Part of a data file
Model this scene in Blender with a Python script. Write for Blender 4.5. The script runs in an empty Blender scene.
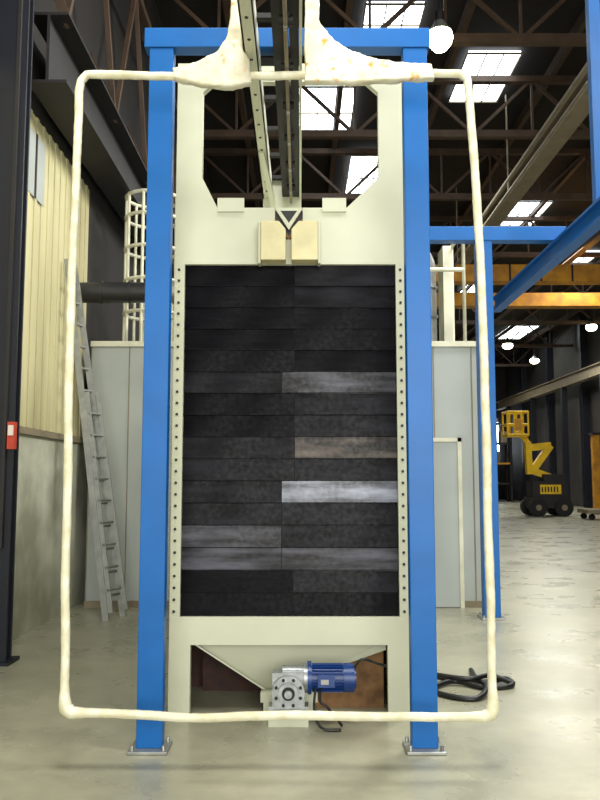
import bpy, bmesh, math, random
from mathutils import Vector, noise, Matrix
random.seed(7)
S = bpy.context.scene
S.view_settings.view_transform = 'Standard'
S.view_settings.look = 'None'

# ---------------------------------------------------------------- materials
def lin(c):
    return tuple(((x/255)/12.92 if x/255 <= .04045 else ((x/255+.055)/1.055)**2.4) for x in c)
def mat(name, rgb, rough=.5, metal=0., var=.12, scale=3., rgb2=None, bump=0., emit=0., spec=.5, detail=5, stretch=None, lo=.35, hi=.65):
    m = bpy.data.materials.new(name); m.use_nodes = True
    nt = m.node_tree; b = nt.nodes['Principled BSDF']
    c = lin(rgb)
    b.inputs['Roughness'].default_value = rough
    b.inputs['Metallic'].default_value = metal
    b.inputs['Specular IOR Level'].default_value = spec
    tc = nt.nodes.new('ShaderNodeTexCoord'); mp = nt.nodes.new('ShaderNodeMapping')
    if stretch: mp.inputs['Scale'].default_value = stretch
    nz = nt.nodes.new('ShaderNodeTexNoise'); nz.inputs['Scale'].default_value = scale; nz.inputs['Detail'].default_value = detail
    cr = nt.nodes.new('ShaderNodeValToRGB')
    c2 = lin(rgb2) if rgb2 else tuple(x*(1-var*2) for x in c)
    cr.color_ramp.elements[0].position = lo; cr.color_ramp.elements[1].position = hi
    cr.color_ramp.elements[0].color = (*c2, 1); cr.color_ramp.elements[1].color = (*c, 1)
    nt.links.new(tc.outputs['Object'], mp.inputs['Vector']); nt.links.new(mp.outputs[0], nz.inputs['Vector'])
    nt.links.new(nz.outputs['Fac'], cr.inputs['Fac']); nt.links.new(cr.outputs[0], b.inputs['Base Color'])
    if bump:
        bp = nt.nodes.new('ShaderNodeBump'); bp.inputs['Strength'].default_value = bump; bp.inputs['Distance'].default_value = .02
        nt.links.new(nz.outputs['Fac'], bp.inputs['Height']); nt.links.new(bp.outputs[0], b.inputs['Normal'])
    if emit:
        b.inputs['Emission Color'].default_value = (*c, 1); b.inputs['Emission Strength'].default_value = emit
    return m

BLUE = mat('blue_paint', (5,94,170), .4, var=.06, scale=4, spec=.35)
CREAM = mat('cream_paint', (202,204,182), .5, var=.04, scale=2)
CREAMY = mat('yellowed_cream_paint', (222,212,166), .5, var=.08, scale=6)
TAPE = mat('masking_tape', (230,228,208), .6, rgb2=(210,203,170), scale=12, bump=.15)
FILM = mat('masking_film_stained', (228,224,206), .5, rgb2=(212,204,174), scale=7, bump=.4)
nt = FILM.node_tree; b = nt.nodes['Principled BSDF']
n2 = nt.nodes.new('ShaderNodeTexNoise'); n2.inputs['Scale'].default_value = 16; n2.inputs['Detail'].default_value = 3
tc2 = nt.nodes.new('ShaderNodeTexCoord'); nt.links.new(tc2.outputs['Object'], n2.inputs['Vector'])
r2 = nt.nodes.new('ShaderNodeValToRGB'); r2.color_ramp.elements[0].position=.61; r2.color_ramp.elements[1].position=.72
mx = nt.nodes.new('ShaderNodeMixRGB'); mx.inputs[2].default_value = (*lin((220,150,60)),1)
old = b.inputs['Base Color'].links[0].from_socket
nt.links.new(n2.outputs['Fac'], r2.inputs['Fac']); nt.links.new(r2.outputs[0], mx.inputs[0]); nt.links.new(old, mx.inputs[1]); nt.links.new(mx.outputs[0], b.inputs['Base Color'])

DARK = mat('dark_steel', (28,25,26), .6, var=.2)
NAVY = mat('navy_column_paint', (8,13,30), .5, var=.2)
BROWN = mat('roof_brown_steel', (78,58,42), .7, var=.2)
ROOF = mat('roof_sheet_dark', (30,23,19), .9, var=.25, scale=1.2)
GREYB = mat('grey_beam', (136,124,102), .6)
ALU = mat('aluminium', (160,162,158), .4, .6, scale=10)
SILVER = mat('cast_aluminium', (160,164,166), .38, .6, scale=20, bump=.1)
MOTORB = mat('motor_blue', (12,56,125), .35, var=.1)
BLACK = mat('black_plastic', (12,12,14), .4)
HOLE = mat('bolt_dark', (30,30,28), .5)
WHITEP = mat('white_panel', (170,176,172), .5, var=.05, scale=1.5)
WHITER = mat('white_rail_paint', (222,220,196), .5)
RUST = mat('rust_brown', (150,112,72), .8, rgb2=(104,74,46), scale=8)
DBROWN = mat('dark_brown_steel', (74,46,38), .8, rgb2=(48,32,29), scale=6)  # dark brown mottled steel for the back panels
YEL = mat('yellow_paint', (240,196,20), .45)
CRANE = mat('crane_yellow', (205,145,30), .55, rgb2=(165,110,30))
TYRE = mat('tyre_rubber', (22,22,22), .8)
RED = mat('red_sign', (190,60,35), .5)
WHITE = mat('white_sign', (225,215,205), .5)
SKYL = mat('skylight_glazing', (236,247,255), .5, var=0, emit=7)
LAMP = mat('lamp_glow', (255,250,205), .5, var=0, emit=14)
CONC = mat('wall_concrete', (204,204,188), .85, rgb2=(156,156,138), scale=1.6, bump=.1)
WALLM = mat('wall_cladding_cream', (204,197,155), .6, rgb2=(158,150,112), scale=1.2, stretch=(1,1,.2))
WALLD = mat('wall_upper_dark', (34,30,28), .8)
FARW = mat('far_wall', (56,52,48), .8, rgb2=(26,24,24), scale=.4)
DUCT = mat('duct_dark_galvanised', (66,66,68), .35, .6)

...

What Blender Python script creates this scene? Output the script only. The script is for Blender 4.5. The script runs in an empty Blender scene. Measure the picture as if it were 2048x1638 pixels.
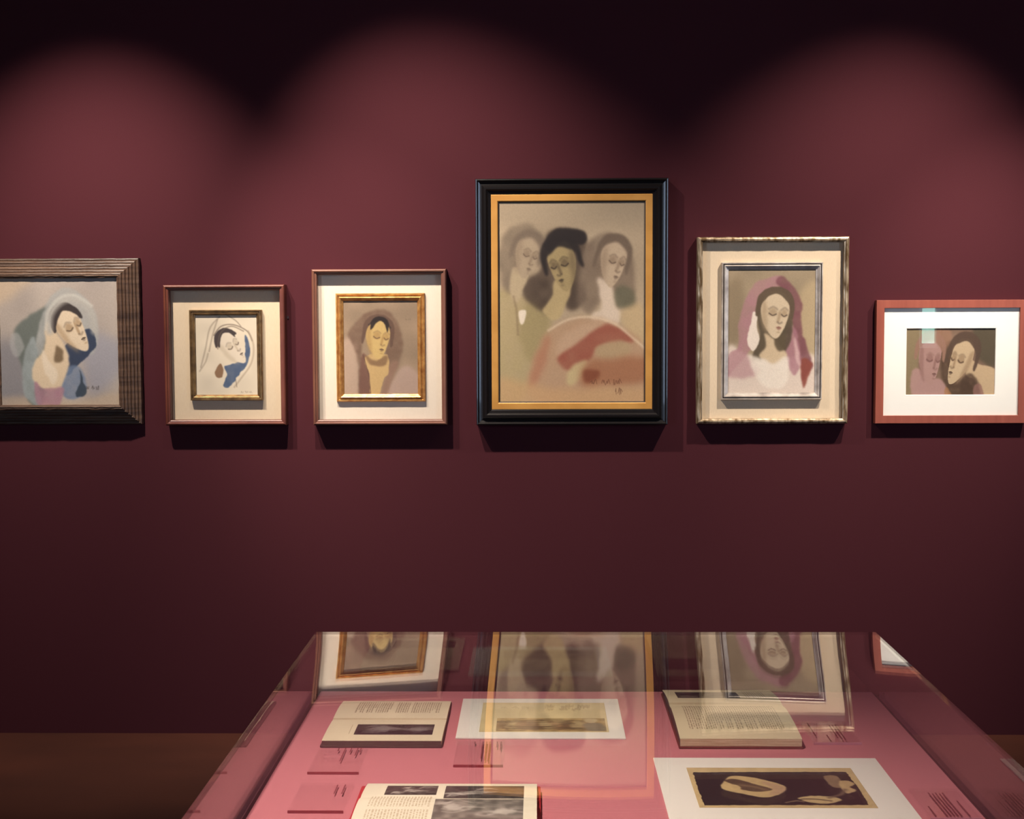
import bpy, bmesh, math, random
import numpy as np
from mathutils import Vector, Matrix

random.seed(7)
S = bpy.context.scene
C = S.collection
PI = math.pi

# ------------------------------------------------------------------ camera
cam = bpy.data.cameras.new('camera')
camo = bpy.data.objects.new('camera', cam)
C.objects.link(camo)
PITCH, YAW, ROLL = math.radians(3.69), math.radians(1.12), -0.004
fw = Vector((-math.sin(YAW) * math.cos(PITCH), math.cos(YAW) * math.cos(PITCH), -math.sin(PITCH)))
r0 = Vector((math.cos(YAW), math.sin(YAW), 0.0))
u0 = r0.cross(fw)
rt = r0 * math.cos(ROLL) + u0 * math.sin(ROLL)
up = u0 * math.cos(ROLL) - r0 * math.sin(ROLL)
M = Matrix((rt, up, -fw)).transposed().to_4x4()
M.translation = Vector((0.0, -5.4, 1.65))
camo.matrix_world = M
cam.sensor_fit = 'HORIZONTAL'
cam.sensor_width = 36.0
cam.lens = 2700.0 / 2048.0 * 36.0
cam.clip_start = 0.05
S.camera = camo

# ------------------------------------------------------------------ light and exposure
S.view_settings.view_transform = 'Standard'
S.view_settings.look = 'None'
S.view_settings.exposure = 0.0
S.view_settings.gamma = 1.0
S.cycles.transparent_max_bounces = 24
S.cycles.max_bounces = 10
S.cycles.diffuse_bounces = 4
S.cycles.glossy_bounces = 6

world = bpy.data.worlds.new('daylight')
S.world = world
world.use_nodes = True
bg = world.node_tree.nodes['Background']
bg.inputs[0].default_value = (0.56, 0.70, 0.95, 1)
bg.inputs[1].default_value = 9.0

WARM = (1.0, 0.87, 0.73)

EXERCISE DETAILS
Copy out each line of the records where the string "Blender" appears.

RESPONSE
Model this scene in Blender with a Python script. Write for Blender 4.5. The script runs in an empty Blender scene.
What Blender Python script creates this scene? Output the script only. The script is for Blender 4.5. The script runs in an empty Blender scene. Measure the picture as if it were 2048x1638 pixels.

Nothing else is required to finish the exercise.